Socks

The concept most used and misused in reference to Vivienne Westwood's contribution to contemporary menswear is the idea of the dandy. Charles Baudelaire declared the dandy 'the Black Prince of elegance' and to borrow from the quintessential dandy Beau Brummell, if John Bull turns to look in the street the dandy is not well dressed. Westwood's menswear, on the contrary, is a return to the look-at-me idea of the male peacock evident throughout fashion until the early nineteenth-century, when menswear - and men's flamboyance - was swallowed in a sea of blue and grey serge.
Born into the village of Glossop in the rural Pennines, since her childhood Vivienne Westwood has been an adept craft knitter. She often hand-knitted her early samples herself, even extending this practise of perfectionism and handicraft into her mid-nineties shows. These socks reflect that complex technical knowledge, adorned with entirely knitted tassels and three-dimensional flower nosegays, while the sequins and beads which embellish them are not only sewn on, but also knitted into the fabric of the socks themselves.

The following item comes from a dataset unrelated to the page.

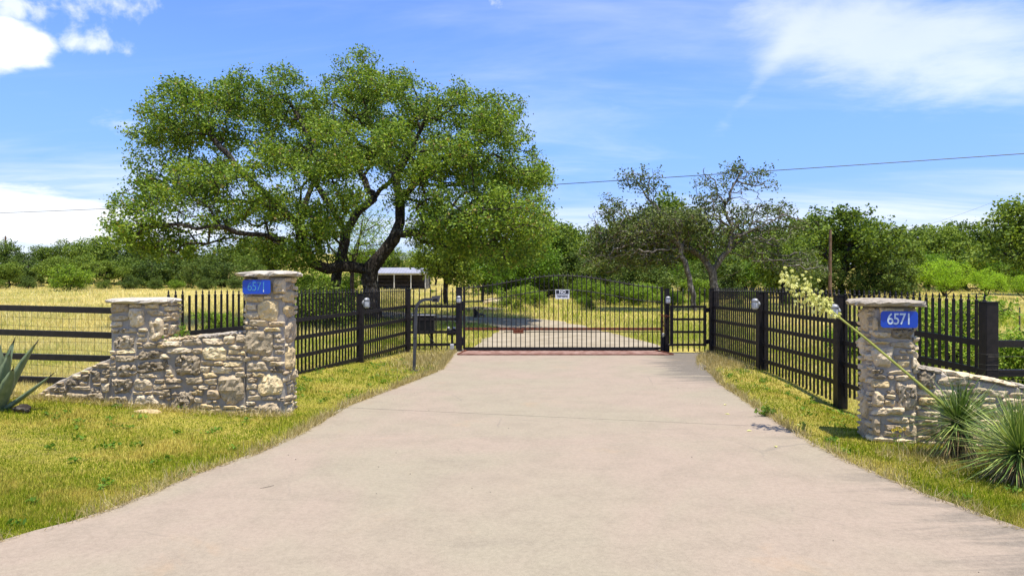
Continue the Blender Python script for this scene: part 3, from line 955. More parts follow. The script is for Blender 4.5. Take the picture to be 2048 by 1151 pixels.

The embroidery and colour that embellishes these socks is emblematic of the decoration Westwood has brought to her male's wardrobe. But it is also indicative of the fact that Westwood, while pushing the boundaries of elaboration in men's dress, has never lost a her sense of the masculine. These socks are based on kilt-hose, vernacular Scottish attire traditionally worn with the kilt - and each detail on them is taken from that distinctly masculine tradition. This is appropriate, as Westwood has long been obsessed with the dress of the British Isles, naming not only a collection, but an entire line of clothes 'Anglomania', a direct reference to the eighteenth-century French obsession with English dress. The kilt has featured season in and season out in all Westwood's menswear collections since the first shown on the Milan catwalk for S/S 1996.
Vivienne Westwood's menswear has always been an acquired taste - these socks are certainly no exception. The reason they are interesting is that they manage to pull off the tricky fashion task of being outrageously flamboyant while remaining virile and manly. Vivienne Westwood is a heterosexual female designer in an industry dominated by the homosexual male, and her work with her husband Andreas Kronthaler demonstrates a delicate view of masculinity, although extrovert, that never falls into camp excess or pantomime - a balance very few designers can achieve.